EXERCISE AIM | Give the listing again character for character, but drop the images.

#### DATASET EXCERPT

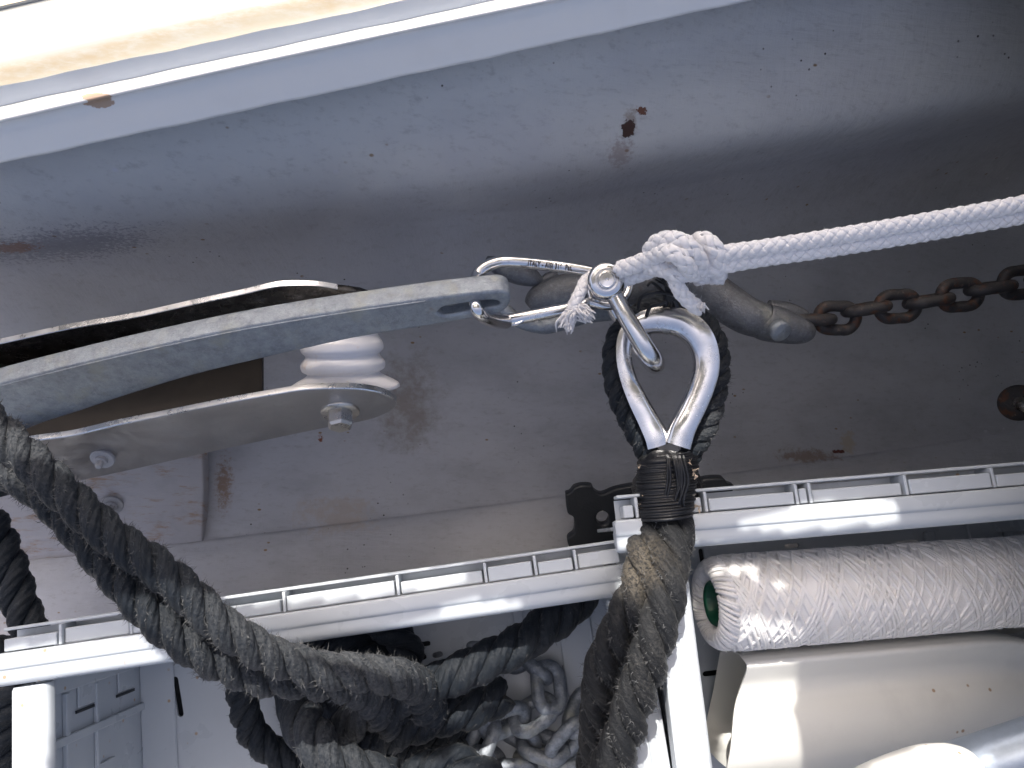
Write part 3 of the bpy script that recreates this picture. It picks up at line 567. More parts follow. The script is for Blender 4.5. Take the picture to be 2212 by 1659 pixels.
# ------------------------------------------------------------------ thimble
t_ = thing('thimble', P(1440, 800, .54), 'polished heart shaped steel thimble in the eye of the black rope', 'thimble')
TH = m_steel('worn_polished_stainless', (.74, .74, .75), .17, .34)
tc = [(1423, 962, .536, 27), (1416, 940, .536, 26), (1398, 905, .537, 23), (1376, 862, .538, 21), (1356, 815, .540, 18), (1347, 770, .541, 17), (1352, 730, .542, 19), (1372, 706, .542, 22), (1404, 694, .542, 26), (1440, 692, .541, 28), (1476, 700, .540, 29), (1506, 724, .538, 28), (1523, 760, .537, 26), (1525, 800, .536, 25), (1513, 842, .535, 25), (1494, 885, .534, 25), (1474, 925, .533, 26), (1462, 962, .533, 27)]
W, rr = pxpath(tc, 180); T, N, B = frames(W, up=cv(0, 0, 1)); 
cen = P(1440, 810, .54); sgn = np.sign(((W - cen) * np.cross(T, cv(0, 0, 1))).sum(1)); outw = np.cross(T, cv(0, 0, 1)); outw *= np.where((outw * (W - cen)).sum(1) > 0, 1, -1)[:, None]; outw /= np.linalg.norm(outw, axis=1)[:, None]
Zv = np.broadcast_to(cv(0, 0, 1), W.shape)
# C-shaped channel: rounded face towards the hole, open outwards
pr = [(1.0, .72), (.55, .98), (.0, 1.02), (-.55, .82), (-.95, .40), (-1.05, 0), (-1.05, -.6), (-.9, -1.3), (-.4, -1.85), (.3, -2.1), (1.0, -2.05), (1.0, -1.85), (.3, -1.85), (-.2, -1.6), (-.6, -1.1), (-.68, -.5), (-.62, 0), (-.35, .40), (.2, .58), (.95, .50)]
prq = np.array(pr); prq[:, 0] *= 1.0; V = W[:, None] + rr[:, None, None] * (prq[None, :, :1] * outw[:, None] + prq[None, :, 1:] * .72 * Zv[:, None])
n, k = V.shape[:2]; Fl = [(i * k + j, i * k + (j + 1) % k, (i + 1) * k + (j + 1) % k, (i + 1) * k + j) for i in range(n - 1) for j in range(k)]
Fl += [tuple(range(k))[::-1], tuple((n - 1) * k + j for j in range(k))]
sm(mesh('channel', V.reshape(-1, 3), Fl, TH, t_), 50)
# ------------------------------------------------------------------ black mooring rope from the thimble down into the crates
rp_ = thing('spliced_rope', P(1400, 1200, .54), 'worn black rope hanging from the thimble, its two legs bound with black twine', 'rope')
eye = [(1468, 1010, .548), (1500, 965, .548), (1528, 915, .548), (1546, 855, .549), (1553, 795, .551), (1543, 735, .553), (1516, 692, .555), (1478, 668, .556), (1440, 662, .557), (1400, 668, .557), (1362, 690, .556), (1332, 735, .555), (1326, 790, .553), (1336, 850, .551), (1360, 910, .549), (1388, 960, .548), (1415, 1010, .548)]
rope3('eye', eye, 50, ROPE, '', '', parent=rp_, hand=1, fuzz=1500, seed=3, wob=.0004, hl=.004)
legL = [(1415, 1000, .545), (1408, 1060, .540), (1404, 1120, .524), (1396, 1180, .508), (1382, 1250, .500), (1352, 1330, .499), (1318, 1410, .505), (1300, 1480, .515), (1292, 1560, .53), (1290, 1700, .55)]
rope3('leg', legL, 84, ROPEW, '', '', parent=rp_, hand=-1, fuzz=2600, seed=5, hl=.0042, wob=.0008, pitch=2.5)
legR = [(1462, 1000, .545), (1466, 1060, .538), (1460, 1120, .518), (1452, 1190, .498), (1440, 1270, .484), (1418, 1360, .480), (1394, 1450, .482), (1366, 1540, .490), (1332, 1620, .50), (1300, 1720, .515)]
rope3('leg', legR, 88, ROPEW, '', '', parent=rp_, hand=-1, fuzz=2600, seed=6, hl=.0042, wob=.0008, phase=1., pitch=2.5)
# twine whipping
wp = thing('twine_whipping', P(1440, 1050, .53), 'tight black twine binding round the rope just under the thimble', 'twine')
n = 1500; t = np.linspace(0, 1, n); ctr = catmull([(1444, 982, .534), (1442, 1020, .530), (1438, 1060, .524), (1436, 1118, .514)], n)
turns = 31; rs = np.random.default_rng(5); jit = np.interp(t * turns, np.arange(turns + 2), rs.normal(0, .10, turns + 2)); ang = 2 * np.pi * turns * t
wx = np.interp(t, [0, .12, .3, .6, .85, 1], [44, 60, 62, 60, 58, 52]) / F * .53; V = []
for i in range(n):
    c = P(*ctr[i]); rw = 1 + .03 * math.sin(ang[i] * .37) ; V.append(c + cv(math.cos(ang[i]) * wx[i] * rw, math.sin(ang[i] + .0) * .0016 + (jit[i]) * .004 + math.cos(ang[i]) * .0018, math.sin(ang[i]) * (.019 + .0012 * math.sin(i * .01)) * rw))
A = Acc(); A.add(*tube(np.array(V), .00125, 7)); rs = np.random.default_rng(8)
for k in range(9):                                            # loose end strands lying down over the turns
    x0 = 1446 + k * 4.2 + rs.normal(0, 2); dd = .507 - .0006 * k
    A.add(*rod([(x0 - 4, 984, .517, 2.6), (x0, 996, dd, 2.8), (x0 + 3 + rs.normal(0, 3), 1040, dd - .002, 2.8), (x0 + rs.normal(0, 6), 1085, dd - .002, 2.8), (x0 - 4 + rs.normal(0, 8), 1116, dd + .002, 2.4)], 26, 7))
A.build('winding', THREAD, wp)
A = Acc(); A.add(*rod([(1442, 985, .533, 40), (1440, 1010, .530, 52), (1438, 1060, .527, 54), (1436, 1112, .521, 48)], 20, 20)); A.build('bound_core', THREAD, wp)
A = Acc()
for k in range(16):                                           # pale chafed tufts peeping out
    x, y = rs.choice([1388, 1396, 1490, 1496]) + rs.normal(0, 5), rs.choice([1010, 1070, 1098, 1105]) + rs.normal(0, 8); p = P(x, y, .513); 
    for q_ in range(3): A.add([p, p + cv(*rs.normal(0, .0022, 3)), p + cv(rs.normal(0, .0015), rs.normal(0, .0015), .001)], [(0, 1, 2)])
tag(A.build('chafed_tuft', MT('pale_tuft', (.55, .45, .34), .7).done(), wp, smooth=False), kind='stuff')
# black frayed twine ends above the thimble
t_ = thing('frayed_twine', P(1430, 630, .53), 'frayed black twine ends sticking up between thimble and white knot', 'twine')
A = Acc(); rs = np.random.default_rng(9)
for pts in [[(1455, 672, .545, 5), (1448, 640, .53, 5), (1440, 615, .52, 4), (1432, 592, .515, 2.5)], [(1470, 680, .545, 6), (1458, 645, .53, 6), (1446, 618, .52, 5), (1422, 596, .512, 3)], [(1440, 676, .545, 5), (1436, 640, .53, 5), (1426, 625, .525, 4), (1408, 610, .52, 3), (1398, 618, .52, 3)], [(1462, 640, .525, 3), (1425, 632, .52, 3.5), (1398, 634, .52, 3.5), (1382, 646, .525, 4), (1378, 668, .53, 4)], [(1440, 650, .525, 4), (1420, 658, .525, 4), (1404, 664, .528, 4), (1396, 684, .53, 4)]] + [[(1450 + rs.normal(0, 8), 650, .53, 3), (1445 + rs.normal(0, 6), 620, .522, 3), (1436 + rs.normal(0, 10), 595 + rs.normal(0, 6), .514, 1.5)] for _ in range(14)]: A.add(*rod(pts, 26, 7))
A.build('twine_ends', THREAD, t_)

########

TASK SOLUTION |
Write part 3 of the bpy script that recreates this picture. It picks up at line 567. More parts follow. The script is for Blender 4.5. Take the picture to be 2212 by 1659 pixels.
# ------------------------------------------------------------------ thimble
t_ = thing('thimble', P(1440, 800, .54), 'polished heart shaped steel thimble in the eye of the black rope', 'thimble')
TH = m_steel('worn_polished_stainless', (.74, .74, .75), .17, .34)
tc = [(1423, 962, .536, 27), (1416, 940, .536, 26), (1398, 905, .537, 23), (1376, 862, .538, 21), (1356, 815, .540, 18), (1347, 770, .541, 17), (1352, 730, .542, 19), (1372, 706, .542, 22), (1404, 694, .542, 26), (1440, 692, .541, 28), (1476, 700, .540, 29), (1506, 724, .538, 28), (1523, 760, .537, 26), (1525, 800, .536, 25), (1513, 842, .535, 25), (1494, 885, .534, 25), (1474, 925, .533, 26), (1462, 962, .533, 27)]
W, rr = pxpath(tc, 180); T, N, B = frames(W, up=cv(0, 0, 1)); 
cen = P(1440, 810, .54); sgn = np.sign(((W - cen) * np.cross(T, cv(0, 0, 1))).sum(1)); outw = np.cross(T, cv(0, 0, 1)); outw *= np.where((outw * (W - cen)).sum(1) > 0, 1, -1)[:, None]; outw /= np.linalg.norm(outw, axis=1)[:, None]
Zv = np.broadcast_to(cv(0, 0, 1), W.shape)
# C-shaped channel: rounded face towards the hole, open outwards
pr = [(1.0, .72), (.55, .98), (.0, 1.02), (-.55, .82), (-.95, .40), (-1.05, 0), (-1.05, -.6), (-.9, -1.3), (-.4, -1.85), (.3, -2.1), (1.0, -2.05), (1.0, -1.85), (.3, -1.85), (-.2, -1.6), (-.6, -1.1), (-.68, -.5), (-.62, 0), (-.35, .40), (.2, .58), (.95, .50)]
prq = np.array(pr); prq[:, 0] *= 1.0; V = W[:, None] + rr[:, None, None] * (prq[None, :, :1] * outw[:, None] + prq[None, :, 1:] * .72 * Zv[:, None])
n, k = V.shape[:2]; Fl = [(i * k + j, i * k + (j + 1) % k, (i + 1) * k + (j + 1) % k, (i + 1) * k + j) for i in range(n - 1) for j in range(k)]
Fl += [tuple(range(k))[::-1], tuple((n - 1) * k + j for j in range(k))]
sm(mesh('channel', V.reshape(-1, 3), Fl, TH, t_), 50)
# ------------------------------------------------------------------ black mooring rope from the thimble down into the crates
rp_ = thing('spliced_rope', P(1400, 1200, .54), 'worn black rope hanging from the thimble, its two legs bound with black twine', 'rope')
eye = [(1468, 1010, .548), (1500, 965, .548), (1528, 915, .548), (1546, 855, .549), (1553, 795, .551), (1543, 735, .553), (1516, 692, .555), (1478, 668, .556), (1440, 662, .557), (1400, 668, .557), (1362, 690, .556), (1332, 735, .555), (1326, 790, .553), (1336, 850, .551), (1360, 910, .549), (1388, 960, .548), (1415, 1010, .548)]
rope3('eye', eye, 50, ROPE, '', '', parent=rp_, hand=1, fuzz=1500, seed=3, wob=.0004, hl=.004)
legL = [(1415, 1000, .545), (1408, 1060, .540), (1404, 1120, .524), (1396, 1180, .508), (1382, 1250, .500), (1352, 1330, .499), (1318, 1410, .505), (1300, 1480, .515), (1292, 1560, .53), (1290, 1700, .55)]
rope3('leg', legL, 84, ROPEW, '', '', parent=rp_, hand=-1, fuzz=2600, seed=5, hl=.0042, wob=.0008, pitch=2.5)
legR = [(1462, 1000, .545), (1466, 1060, .538), (1460, 1120, .518), (1452, 1190, .498), (1440, 1270, .484), (1418, 1360, .480), (1394, 1450, .482), (1366, 1540, .490), (1332, 1620, .50), (1300, 1720, .515)]
rope3('leg', legR, 88, ROPEW, '', '', parent=rp_, hand=-1, fuzz=2600, seed=6, hl=.0042, wob=.0008, phase=1., pitch=2.5)
# twine whipping
wp = thing('twine_whipping', P(1440, 1050, .53), 'tight black twine binding round the rope just under the thimble', 'twine')
n = 1500; t = np.linspace(0, 1, n); ctr = catmull([(1444, 982, .534), (1442, 1020, .530), (1438, 1060, .524), (1436, 1118, .514)], n)
turns = 31; rs = np.random.default_rng(5); jit = np.interp(t * turns, np.arange(turns + 2), rs.normal(0, .10, turns + 2)); ang = 2 * np.pi * turns * t
wx = np.interp(t, [0, .12, .3, .6, .85, 1], [44, 60, 62, 60, 58, 52]) / F * .53; V = []
for i in range(n):
    c = P(*ctr[i]); rw = 1 + .03 * math.sin(ang[i] * .37) ; V.append(c + cv(math.cos(ang[i]) * wx[i] * rw, math.sin(ang[i] + .0) * .0016 + (jit[i]) * .004 + math.cos(ang[i]) * .0018, math.sin(ang[i]) * (.019 + .0012 * math.sin(i * .01)) * rw))
A = Acc(); A.add(*tube(np.array(V), .00125, 7)); rs = np.random.default_rng(8)
for k in range(9):                                            # loose end strands lying down over the turns
    x0 = 1446 + k * 4.2 + rs.normal(0, 2); dd = .507 - .0006 * k
    A.add(*rod([(x0 - 4, 984, .517, 2.6), (x0, 996, dd, 2.8), (x0 + 3 + rs.normal(0, 3), 1040, dd - .002, 2.8), (x0 + rs.normal(0, 6), 1085, dd - .002, 2.8), (x0 - 4 + rs.normal(0, 8), 1116, dd + .002, 2.4)], 26, 7))
A.build('winding', THREAD, wp)
A = Acc(); A.add(*rod([(1442, 985, .533, 40), (1440, 1010, .530, 52), (1438, 1060, .527, 54), (1436, 1112, .521, 48)], 20, 20)); A.build('bound_core', THREAD, wp)
A = Acc()
for k in range(16):                                           # pale chafed tufts peeping out
    x, y = rs.choice([1388, 1396, 1490, 1496]) + rs.normal(0, 5), rs.choice([1010, 1070, 1098, 1105]) + rs.normal(0, 8); p = P(x, y, .513); 
    for q_ in range(3): A.add([p, p + cv(*rs.normal(0, .0022, 3)), p + cv(rs.normal(0, .0015), rs.normal(0, .0015), .001)], [(0, 1, 2)])
tag(A.build('chafed_tuft', MT('pale_tuft', (.55, .45, .34), .7).done(), wp, smooth=False), kind='stuff')
# black frayed twine ends above the thimble
t_ = thing('frayed_twine', P(1430, 630, .53), 'frayed black twine ends sticking up between thimble and white knot', 'twine')
A = Acc(); rs = np.random.default_rng(9)
for pts in [[(1455, 672, .545, 5), (1448, 640, .53, 5), (1440, 615, .52, 4), (1432, 592, .515, 2.5)], [(1470, 680, .545, 6), (1458, 645, .53, 6), (1446, 618, .52, 5), (1422, 596, .512, 3)], [(1440, 676, .545, 5), (1436, 640, .53, 5), (1426, 625, .525, 4), (1408, 610, .52, 3), (1398, 618, .52, 3)], [(1462, 640, .525, 3), (1425, 632, .52, 3.5), (1398, 634, .52, 3.5), (1382, 646, .525, 4), (1378, 668, .53, 4)], [(1440, 650, .525, 4), (1420, 658, .525, 4), (1404, 664, .528, 4), (1396, 684, .53, 4)]] + [[(1450 + rs.normal(0, 8), 650, .53, 3), (1445 + rs.normal(0, 6), 620, .522, 3), (1436 + rs.normal(0, 10), 595 + rs.normal(0, 6), .514, 1.5)] for _ in range(14)]: A.add(*rod(pts, 26, 7))
A.build('twine_ends', THREAD, t_)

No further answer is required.